Belgium's ambassador to the Holy See lodged the formal protest Wednesday, leading the Vatican Secretariat to issue its tough statement denouncing the Belgian vote.

The Vatican deplored "the fact that a parliamentary assembly should have thought it appropriate to criticize the Holy Father on the basis of an isolated extract from an interview, separated from its context."

It said Benedict's remarks to reporters had been "used by some groups with a clear intent to intimidate, as if to dissuade the pope from expressing himself on certain themes of obvious moral relevance and from teaching the church's doctrine."

The Vatican said the criticism of the pontiff was followed by an "unprecedented media campaign" in Europe extolling the value of condoms in fighting AIDS, while ignoring Benedict's message about the need for responsible sexuality and to care for those suffering from AIDS.

The statement was the latest sign of the Vatican's increasing defensiveness and frustration as it tries to get out Benedict's message.
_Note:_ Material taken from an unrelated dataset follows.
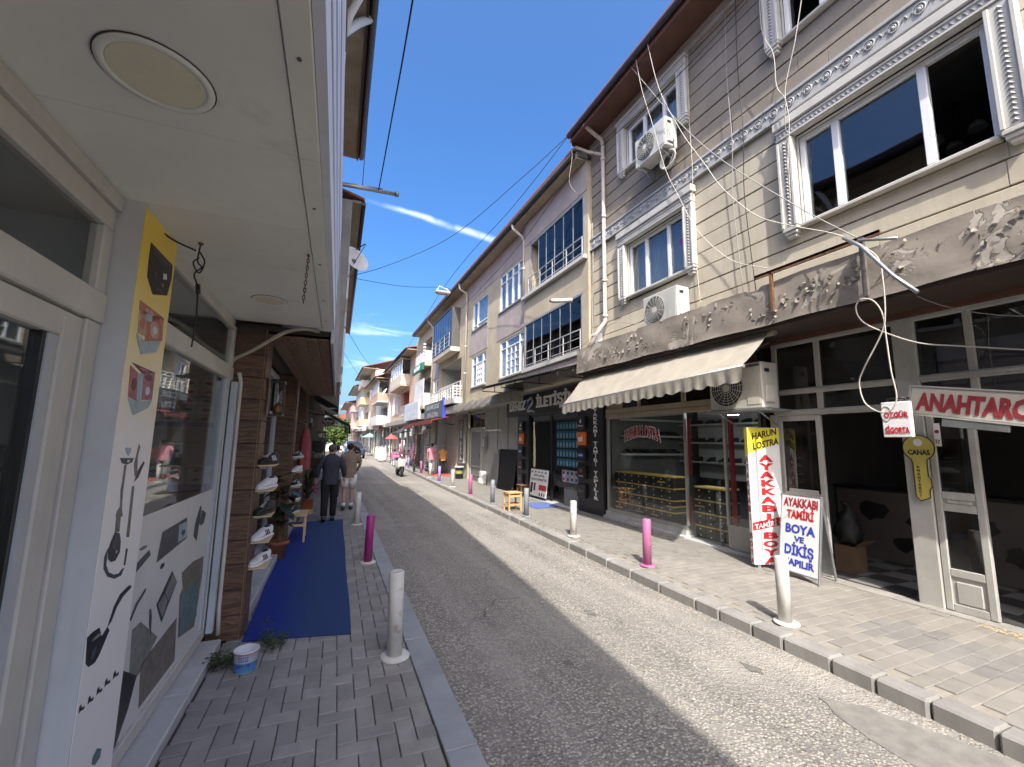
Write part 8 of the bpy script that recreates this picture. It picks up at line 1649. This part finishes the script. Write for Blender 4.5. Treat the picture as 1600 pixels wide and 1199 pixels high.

It follows a maelstrom of criticism - including from within the church - after the pope lifted the excommunication of a bishop who denied the Holocaust.

Vatican officials said they acted so forcefully this time because the Belgian criticism required a formal, diplomatic response.

A Vatican spokesman, the Rev. Federico Lombardi, said: "We are making it clear that the pope and the church won't be intimidated by these criticisms or by media campaigns and will continue to staunchly support Catholic positions on moral issues."

The Rev. John Wauck, professor of literature at the Pontifical Santa Croce University in Rome, said the Vatican's response was restrained in that it did not highlight the enormous work the Catholic Church undertakes in caring for AIDS sufferers.

He noted much of the criticism came not from Africa but rather from the West.

The Roman Catholic Church opposes the use of condoms as part of its overall teaching against contraception. It advocates sexual abstinence and sexual faithfulness between husband and wife as the best ways to combat the spread of HIV.